If Clinton vetoes the defense authorization bill as he has promised, a direct conflict over the ABM Treaty will be avoided. Congressional direction of the U.S. military might then be provided exclusively in the defense appropriations bill. That legislation, which the president approved earlier this month, says nothing about deploying an ABM system.

This silence, however, is unlikely to assuage Russian concerns, since Russia must worry that the ABM issue will return in the next congressional session. Moreover, the appropriations bill mandates completion of the Navy's "Upper Tier" system, a defense initiative to produce shorter-range missiles that Russia also finds objectionable because of its potential for use against long-range weapons.

Russian arms control experts are also troubled by the thinking of some U.S. lawmakers who believe that the ABM Treaty is an obsolete Cold War measure. The Russians point out that if the ABM Treaty is to be revised in light of the post-Cold War situation, they see it as equally reasonable to amend and adapt the START treaties. After all, they argue, the cumbersome and intrusive START verification provisions were elaborated in a a climate of mutual suspicion and mistrust and were based on worst-case scenarios about the other side's intentions.

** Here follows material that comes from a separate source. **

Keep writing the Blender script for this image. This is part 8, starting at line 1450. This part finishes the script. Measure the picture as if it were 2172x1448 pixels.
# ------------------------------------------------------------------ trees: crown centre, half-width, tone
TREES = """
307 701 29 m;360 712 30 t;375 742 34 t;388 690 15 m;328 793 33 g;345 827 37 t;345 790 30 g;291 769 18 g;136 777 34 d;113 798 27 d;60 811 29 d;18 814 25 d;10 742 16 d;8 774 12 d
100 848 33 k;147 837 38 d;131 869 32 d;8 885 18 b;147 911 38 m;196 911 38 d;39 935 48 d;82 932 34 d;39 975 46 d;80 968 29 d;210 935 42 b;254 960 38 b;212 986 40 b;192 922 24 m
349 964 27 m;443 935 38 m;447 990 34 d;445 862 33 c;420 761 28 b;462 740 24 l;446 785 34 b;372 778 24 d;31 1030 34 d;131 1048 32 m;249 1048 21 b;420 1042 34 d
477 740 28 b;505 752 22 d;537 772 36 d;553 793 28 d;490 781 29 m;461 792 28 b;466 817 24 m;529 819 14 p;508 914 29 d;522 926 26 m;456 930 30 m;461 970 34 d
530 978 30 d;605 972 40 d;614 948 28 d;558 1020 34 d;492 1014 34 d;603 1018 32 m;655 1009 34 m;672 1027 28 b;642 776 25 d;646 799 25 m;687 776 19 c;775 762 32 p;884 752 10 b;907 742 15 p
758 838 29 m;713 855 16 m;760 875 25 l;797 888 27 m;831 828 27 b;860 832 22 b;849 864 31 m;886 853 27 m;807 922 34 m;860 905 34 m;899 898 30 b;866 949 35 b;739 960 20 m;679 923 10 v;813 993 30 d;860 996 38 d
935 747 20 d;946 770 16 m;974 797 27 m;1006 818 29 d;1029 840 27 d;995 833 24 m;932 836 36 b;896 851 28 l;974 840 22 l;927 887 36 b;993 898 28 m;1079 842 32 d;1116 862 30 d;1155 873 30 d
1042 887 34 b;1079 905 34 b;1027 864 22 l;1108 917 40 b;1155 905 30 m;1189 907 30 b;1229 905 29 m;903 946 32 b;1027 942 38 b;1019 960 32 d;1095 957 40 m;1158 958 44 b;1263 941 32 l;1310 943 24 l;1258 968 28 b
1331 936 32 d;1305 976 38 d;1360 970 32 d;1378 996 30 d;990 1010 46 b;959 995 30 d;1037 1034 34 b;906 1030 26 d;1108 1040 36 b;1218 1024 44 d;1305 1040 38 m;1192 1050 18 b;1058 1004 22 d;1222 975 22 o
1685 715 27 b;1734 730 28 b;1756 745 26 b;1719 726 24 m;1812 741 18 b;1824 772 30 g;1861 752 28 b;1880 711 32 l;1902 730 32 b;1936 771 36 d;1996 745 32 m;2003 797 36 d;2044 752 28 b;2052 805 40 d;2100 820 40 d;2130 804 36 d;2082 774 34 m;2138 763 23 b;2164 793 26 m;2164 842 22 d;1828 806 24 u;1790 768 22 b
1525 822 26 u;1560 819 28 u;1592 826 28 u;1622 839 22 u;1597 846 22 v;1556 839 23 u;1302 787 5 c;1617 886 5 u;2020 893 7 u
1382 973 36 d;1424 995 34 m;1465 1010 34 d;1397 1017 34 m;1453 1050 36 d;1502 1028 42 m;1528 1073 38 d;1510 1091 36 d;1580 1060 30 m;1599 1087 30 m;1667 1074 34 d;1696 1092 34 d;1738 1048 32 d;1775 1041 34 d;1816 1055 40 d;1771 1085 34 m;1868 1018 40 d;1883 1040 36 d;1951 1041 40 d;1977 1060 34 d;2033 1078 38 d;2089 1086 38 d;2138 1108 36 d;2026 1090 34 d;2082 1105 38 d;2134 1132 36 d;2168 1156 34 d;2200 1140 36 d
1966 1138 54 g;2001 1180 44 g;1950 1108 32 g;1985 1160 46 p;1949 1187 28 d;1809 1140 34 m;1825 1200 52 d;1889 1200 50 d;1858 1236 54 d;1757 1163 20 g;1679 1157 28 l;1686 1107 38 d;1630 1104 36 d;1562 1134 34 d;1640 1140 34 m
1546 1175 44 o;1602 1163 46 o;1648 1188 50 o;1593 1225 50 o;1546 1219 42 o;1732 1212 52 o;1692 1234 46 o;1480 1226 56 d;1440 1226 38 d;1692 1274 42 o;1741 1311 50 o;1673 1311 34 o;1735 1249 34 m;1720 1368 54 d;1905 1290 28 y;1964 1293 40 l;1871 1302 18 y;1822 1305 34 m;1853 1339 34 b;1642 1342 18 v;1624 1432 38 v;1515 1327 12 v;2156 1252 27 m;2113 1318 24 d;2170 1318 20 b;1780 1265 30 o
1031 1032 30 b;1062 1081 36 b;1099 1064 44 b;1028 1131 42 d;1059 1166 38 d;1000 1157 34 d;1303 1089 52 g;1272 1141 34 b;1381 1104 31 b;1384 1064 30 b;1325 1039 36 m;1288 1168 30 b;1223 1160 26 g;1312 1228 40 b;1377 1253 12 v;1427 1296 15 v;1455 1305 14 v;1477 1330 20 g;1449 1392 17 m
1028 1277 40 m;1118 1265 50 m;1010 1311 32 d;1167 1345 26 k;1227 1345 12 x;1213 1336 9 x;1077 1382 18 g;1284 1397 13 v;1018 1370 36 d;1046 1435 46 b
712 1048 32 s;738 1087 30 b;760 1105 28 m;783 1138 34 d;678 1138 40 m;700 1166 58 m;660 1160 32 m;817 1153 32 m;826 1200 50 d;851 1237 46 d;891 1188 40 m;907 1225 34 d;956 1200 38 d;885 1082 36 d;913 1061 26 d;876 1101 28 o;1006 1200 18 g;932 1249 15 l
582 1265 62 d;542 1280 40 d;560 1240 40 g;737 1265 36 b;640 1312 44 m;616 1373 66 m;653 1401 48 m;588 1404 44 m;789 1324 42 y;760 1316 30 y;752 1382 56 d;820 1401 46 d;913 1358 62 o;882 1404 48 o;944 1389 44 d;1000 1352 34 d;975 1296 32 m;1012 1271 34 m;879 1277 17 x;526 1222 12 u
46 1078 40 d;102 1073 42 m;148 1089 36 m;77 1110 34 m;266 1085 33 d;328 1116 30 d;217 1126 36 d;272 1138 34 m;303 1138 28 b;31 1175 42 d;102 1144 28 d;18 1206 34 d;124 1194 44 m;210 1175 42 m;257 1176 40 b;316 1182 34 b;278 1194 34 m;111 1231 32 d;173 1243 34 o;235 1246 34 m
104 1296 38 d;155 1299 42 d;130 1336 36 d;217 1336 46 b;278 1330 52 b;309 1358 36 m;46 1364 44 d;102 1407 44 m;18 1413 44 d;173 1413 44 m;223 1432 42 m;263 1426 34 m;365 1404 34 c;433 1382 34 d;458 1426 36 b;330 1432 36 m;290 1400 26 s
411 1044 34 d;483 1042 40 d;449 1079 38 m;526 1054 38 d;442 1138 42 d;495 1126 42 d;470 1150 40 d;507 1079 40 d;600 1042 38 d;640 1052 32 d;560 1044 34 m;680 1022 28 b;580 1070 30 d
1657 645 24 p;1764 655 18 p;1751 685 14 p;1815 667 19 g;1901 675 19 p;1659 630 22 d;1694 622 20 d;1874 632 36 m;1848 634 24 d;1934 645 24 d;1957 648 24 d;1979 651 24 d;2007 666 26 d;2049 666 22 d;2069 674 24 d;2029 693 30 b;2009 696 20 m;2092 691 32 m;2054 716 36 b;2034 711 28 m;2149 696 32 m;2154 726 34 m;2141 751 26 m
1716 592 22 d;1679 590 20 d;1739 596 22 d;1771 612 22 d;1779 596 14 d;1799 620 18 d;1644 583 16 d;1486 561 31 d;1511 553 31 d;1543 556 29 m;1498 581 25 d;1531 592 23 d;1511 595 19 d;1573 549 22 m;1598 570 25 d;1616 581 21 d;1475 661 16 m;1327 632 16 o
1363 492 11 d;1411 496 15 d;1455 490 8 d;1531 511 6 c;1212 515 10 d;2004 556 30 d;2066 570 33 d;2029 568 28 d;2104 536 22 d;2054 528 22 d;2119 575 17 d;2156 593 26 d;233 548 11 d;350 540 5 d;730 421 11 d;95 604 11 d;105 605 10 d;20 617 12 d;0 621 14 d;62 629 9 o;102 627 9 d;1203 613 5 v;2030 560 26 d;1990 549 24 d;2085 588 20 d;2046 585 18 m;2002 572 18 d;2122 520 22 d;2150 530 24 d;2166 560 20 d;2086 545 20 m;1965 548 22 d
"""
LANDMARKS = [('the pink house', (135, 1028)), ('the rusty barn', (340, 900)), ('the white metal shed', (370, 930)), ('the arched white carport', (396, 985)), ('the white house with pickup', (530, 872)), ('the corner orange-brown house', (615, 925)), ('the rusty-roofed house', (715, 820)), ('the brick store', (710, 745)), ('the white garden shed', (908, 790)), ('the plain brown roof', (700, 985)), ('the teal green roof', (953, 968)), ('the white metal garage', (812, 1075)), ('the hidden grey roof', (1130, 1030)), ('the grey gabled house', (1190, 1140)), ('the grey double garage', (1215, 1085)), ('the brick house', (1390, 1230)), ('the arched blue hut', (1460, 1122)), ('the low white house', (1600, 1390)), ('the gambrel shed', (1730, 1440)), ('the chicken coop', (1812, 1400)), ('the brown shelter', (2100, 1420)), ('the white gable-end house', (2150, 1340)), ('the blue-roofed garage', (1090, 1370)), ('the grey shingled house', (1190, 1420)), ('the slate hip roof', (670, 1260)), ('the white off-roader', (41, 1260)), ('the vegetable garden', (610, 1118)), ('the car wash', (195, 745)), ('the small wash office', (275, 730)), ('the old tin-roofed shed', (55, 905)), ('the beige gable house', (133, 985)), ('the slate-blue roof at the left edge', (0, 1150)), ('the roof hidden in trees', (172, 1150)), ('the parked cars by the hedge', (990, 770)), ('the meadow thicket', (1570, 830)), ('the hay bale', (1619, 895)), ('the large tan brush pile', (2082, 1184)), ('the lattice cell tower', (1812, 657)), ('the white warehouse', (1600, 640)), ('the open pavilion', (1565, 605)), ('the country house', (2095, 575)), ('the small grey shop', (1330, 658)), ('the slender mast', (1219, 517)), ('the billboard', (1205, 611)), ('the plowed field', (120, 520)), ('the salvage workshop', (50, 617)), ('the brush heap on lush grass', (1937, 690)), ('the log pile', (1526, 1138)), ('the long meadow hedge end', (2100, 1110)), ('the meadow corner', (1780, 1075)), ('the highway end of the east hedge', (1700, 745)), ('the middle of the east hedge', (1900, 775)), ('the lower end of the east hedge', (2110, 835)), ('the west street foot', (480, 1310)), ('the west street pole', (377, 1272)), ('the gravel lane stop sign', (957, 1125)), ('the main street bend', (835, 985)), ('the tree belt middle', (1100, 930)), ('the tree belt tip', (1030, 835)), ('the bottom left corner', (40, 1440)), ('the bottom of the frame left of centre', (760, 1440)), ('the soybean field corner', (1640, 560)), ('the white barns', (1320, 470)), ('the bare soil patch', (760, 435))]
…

These Russian critics suggest that Moscow's obligations under START II are largely irrelevant to current realities. The Russians are required by the treaty to alter the structure of their strategic triad by 2003. This will entail sizable expenditures both to eliminate all multiple-warhead land-based ICBMs (intercontinental ballistic missiles) and to replace them with single warhead missiles. Given the current U.S.-Russian partnership, Russian START II critics argue, such measures are not essential to the strategic security of both nations and should be open to revision.

The Russians are completely uninterested in negotiating amendments to fundamental provisions of the ABM Treaty. This apparently was well understood by those pushing the antiballistic missile initiative in Congress, for they also included the possible alternative of U.S. withdrawal from the ABM Treaty. Russia might consider changes to the ABM Treaty--but only along with parallel changes in START II.

Would this be acceptable to U.S. officials, legislators and 1996 Republican presidential candidates? Renegotiating current nuclear treaties with the purpose of adapting them to new realities--as instruments for regulating the nuclear forces of both nations--would mean embarking on a long and formidable process.

If the United States is not prepared to enter such a process, yet withdraws from the ABM Treaty or takes steps in that direction, it would mean the end of START II--the end of real, dramatic reductions in the numbers of the world's most destructive weapons.

s it still possible to resuscitate START II in Russia? Right now, it seems unlikely. If Clinton vetoes the defense authorization, with its ABM mandate, the prospects for saving START II would improve, but only slightly.

Russian opponents of START II may now insist on delaying Russian ratification until the results of the 1996 U.S. presidential (and congressional) elections can be evaluated. Repairing the growing damage to U.S.-Russian relations and U.S. interests in nuclear threat reduction will become steadily more difficult unless Congress revives the tradition of bipartisan statesmanship on nuclear weapons issues that has prevailed since the end of the Cold War.